To illustrate the kind of a situation that has existed since then, we may consider the following excerpt from a NewsUnrolled article by Regina: “Changing citizenship in tennis is easy. Unlike many other sports, the International Tennis Federation (ITF) does not require athletes to be quarantined… Kazakhstan has been hosting Russian tennis players since 2008… In Davis Cup and Billie-Jean King Cup, only local tennis player Zarina Diyas is in Kazakhstan’s national teams. Yes, and she took tennis lessons in Prague, where her family has been working since 1999. Diyas was even called up to the Czech national team. All other Cossacks are former Russians and a few people from other republics of the former Soviet Union”. In the Central Asian country, the practice of attracting promising tennis players of other nationalities has lasted all these years. And recently one of them, Moscow-born Elena Rybakina, has become the first player representing Kazakhstan to win a Grand Slam singles title.

It seems relying on foreign athletes is beginning to live up to expectation. And not just at tennis. Kenyan-born Norah Jeruto, who had begun representing Kazakhstan just six months ago, on 30 January, won Kazakhstan’s first world title in women’s 3000m steeplechase on July 20, 2022 in Eugene, Oregon. It would seem that something remarkable happened Kazakhs should be quite happy about. Yet actually, they do not appear very enthusiastic.

Business Online, in an article published on July 24, said the following on the matter: “Not everyone in the country is happy with Kenyan-born Jeruto’s victory at the World Athletics Championships [in Eugene, Oregon] and Moscow-born Rybakina’s Wimbledon triumph. In a group of social networking, ‘Novyi Kazakhstan / Zhana Kazakstan’, which is popular in Kazakhstan, Jeruto’s victory under the Kazakh flag became topic #1. The majority [of those commenting] are clearly not thrilled to see the Kazakh athletics team being represented by ‘non-native’ Kazakhstanis. And this is in spite of the fact that their black fellow citizen brought the country a real victory for the first time [at the World Athletics Championships]. ‘Kazakhstan has money for Africans.  But when it comes to a need to lower the retirement age, immediately it appears there is no money in the budget. God save Kazakhstan from its Government’, [some] commentators write. Discussants are obviously offended by the fact that there are almost no ethnic Kazakhs represented in the team”.

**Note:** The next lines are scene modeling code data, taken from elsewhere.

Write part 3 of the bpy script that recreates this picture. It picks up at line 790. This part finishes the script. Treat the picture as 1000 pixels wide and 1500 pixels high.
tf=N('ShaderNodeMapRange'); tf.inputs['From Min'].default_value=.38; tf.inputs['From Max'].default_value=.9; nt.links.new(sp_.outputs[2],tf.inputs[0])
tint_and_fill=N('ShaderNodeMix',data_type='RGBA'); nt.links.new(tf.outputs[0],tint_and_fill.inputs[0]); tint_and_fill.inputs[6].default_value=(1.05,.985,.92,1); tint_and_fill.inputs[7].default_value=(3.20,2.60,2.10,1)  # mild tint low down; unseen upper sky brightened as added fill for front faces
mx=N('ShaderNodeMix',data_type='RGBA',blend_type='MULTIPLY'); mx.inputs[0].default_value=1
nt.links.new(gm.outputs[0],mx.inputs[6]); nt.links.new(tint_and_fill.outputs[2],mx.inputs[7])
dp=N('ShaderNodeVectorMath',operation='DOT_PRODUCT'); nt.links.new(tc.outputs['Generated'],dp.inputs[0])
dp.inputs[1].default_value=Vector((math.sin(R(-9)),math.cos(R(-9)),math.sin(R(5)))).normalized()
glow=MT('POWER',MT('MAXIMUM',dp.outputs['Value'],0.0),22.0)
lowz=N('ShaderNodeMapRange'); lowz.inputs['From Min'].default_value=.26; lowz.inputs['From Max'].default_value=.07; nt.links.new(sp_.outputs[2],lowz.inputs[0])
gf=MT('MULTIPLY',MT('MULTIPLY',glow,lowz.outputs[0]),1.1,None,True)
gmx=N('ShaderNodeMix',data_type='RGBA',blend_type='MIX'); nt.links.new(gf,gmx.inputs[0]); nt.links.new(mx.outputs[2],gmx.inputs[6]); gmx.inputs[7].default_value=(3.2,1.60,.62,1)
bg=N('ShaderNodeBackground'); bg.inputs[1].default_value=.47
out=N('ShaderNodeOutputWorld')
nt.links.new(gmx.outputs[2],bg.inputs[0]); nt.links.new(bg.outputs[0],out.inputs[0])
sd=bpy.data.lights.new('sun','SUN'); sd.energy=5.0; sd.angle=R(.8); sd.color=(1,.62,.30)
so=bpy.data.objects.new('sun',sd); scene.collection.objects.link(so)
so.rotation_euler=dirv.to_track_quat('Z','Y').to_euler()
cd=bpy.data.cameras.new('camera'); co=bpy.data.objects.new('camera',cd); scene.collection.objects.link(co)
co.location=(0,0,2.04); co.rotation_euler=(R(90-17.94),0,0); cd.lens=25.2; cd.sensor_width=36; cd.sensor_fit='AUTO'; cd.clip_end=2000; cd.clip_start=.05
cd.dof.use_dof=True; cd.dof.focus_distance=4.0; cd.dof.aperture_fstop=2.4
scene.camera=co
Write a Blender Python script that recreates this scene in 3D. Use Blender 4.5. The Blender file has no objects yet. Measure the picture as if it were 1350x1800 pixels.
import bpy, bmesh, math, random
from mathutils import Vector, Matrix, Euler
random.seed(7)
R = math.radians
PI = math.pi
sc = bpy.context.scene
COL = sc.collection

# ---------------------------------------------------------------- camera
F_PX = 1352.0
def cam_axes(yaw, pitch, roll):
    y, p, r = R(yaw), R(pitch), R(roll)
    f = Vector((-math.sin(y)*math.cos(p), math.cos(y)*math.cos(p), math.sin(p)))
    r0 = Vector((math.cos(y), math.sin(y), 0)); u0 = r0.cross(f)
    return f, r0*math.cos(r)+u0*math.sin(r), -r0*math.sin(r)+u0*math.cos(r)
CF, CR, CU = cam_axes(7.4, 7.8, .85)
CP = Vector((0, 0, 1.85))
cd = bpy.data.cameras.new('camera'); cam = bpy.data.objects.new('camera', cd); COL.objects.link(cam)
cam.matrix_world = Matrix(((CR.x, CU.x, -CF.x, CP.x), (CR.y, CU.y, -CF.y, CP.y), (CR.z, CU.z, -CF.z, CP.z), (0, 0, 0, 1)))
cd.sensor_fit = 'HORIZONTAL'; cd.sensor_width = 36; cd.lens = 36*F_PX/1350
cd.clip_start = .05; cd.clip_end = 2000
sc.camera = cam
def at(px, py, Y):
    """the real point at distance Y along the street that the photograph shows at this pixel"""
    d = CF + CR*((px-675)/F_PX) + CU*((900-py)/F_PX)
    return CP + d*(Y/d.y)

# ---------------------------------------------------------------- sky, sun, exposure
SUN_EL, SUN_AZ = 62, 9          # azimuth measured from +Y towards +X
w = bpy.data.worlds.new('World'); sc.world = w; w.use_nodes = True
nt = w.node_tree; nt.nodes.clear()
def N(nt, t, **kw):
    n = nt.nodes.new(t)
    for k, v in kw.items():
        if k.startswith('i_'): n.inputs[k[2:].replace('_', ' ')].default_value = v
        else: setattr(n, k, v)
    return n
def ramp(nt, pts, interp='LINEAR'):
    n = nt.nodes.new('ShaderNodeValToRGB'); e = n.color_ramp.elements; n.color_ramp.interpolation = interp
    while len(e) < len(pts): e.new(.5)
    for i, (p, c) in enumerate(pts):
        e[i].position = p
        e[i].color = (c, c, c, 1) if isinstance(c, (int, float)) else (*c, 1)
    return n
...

Well, this seems not be the sole example of this kind. In Astana Qazaqstan, a professional road bicycle racing team sponsored by the Samruk-Kazyna, a coalition of state-owned companies from Kazakhstan and named after its capital city Astana (which has since been renamed ‘Nur-Sultan’), there is only one ethnic Kazakh among its 29 riders. There are many more such cases. A long ago it became clear that excessive participation of foreign athletes in the Kazakhstani national teams and sports clubs does not help the development of Kazakh sports, but hampers it. Nobody can deny that. The Kazakh authorities and society have agreed that such a situation is abnormal and requires correction by joint actions, but no real measures have been taken to remedy it. It seems that not so long ago, official Nur-Sultan had some sort of an action plan on this matter. And it now appears that there are just basically empty promises from politicians and officials. People are strongly annoyed with this.